As mentioned, it occasionally recalls the Dear classic though given a distorted twist, the album's sound equivalent to an underground troll through a network of decadent clubs. That disturbed feel surfaces vividly in the burbling microhouse of “Easy Life” where the weary drawl of Haze's vocal evokes Dear's style. “Down and Out,” on the other hand, recalls Prince's bolder forays, with Haze adding a subtle African flavour to the song's swaying soul-funk rhythm and falsetto chants, as does the hypnotically danceable “I Can Love You.” Oddly, though, the vocal delivery on some tracks (“Big Eyes,” “Slow Down”) is not only distorted but druggy and lugubrious, with a dark and slightly paranoiac feel the result. In a wise move, Haze adds vocal contrast by featuring De:xter on three songs. His soulful wail gives a colourful boost to the minimal groove of “Appreciate” while the bleep-funk workout “Make My Dream” presents his voice as a chopped choir.

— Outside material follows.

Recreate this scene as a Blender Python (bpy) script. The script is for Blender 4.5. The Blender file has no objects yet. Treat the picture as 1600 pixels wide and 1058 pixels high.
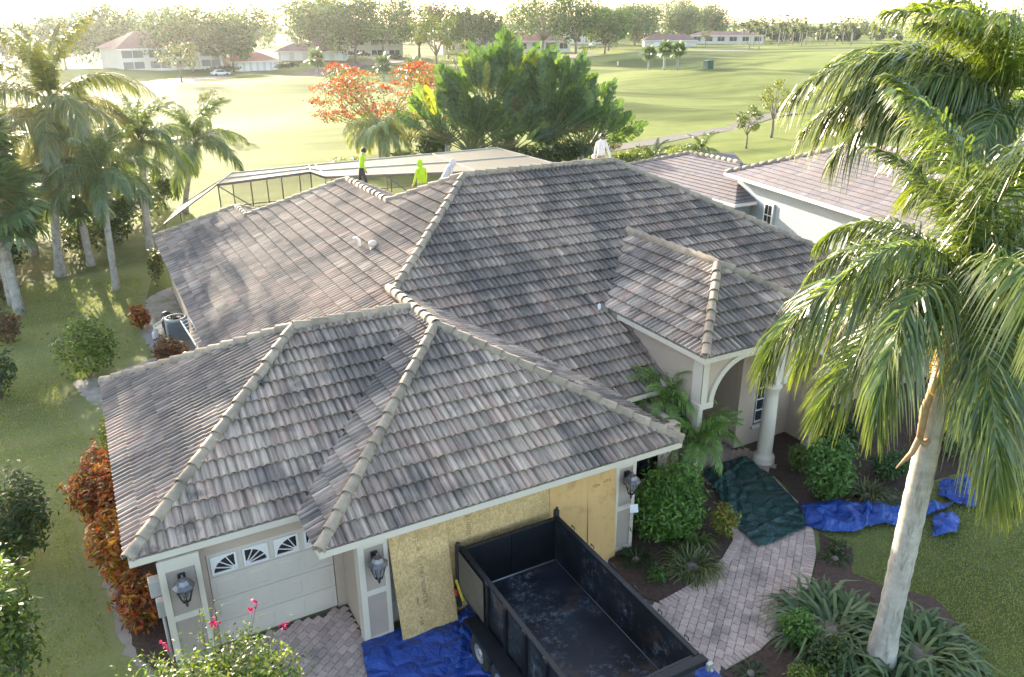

While the album is generally captivating, at 18 tracks and 70-minutes it's also a long haul, and listening interest starts to wane during the album's final third, especially when material of lesser quality appears: “Questioning” and “Funky Blues” are weakened by pained vocals and, though “I Wanna Come” works up a strongly lascivious party vibe, it's also a tad obvious (let's just say the title isn't about travel in the conventional sense); in short, judicious pruning could have reduced the release to a more digestible 50-minute length without severely crippling the recording in the process. Even so, Love for a Strange World largely succeeds at distilling an eclectic mix of minimal tech-house, glitchy experimentalism, and psychedelic dub into a bold and unusual cocktail.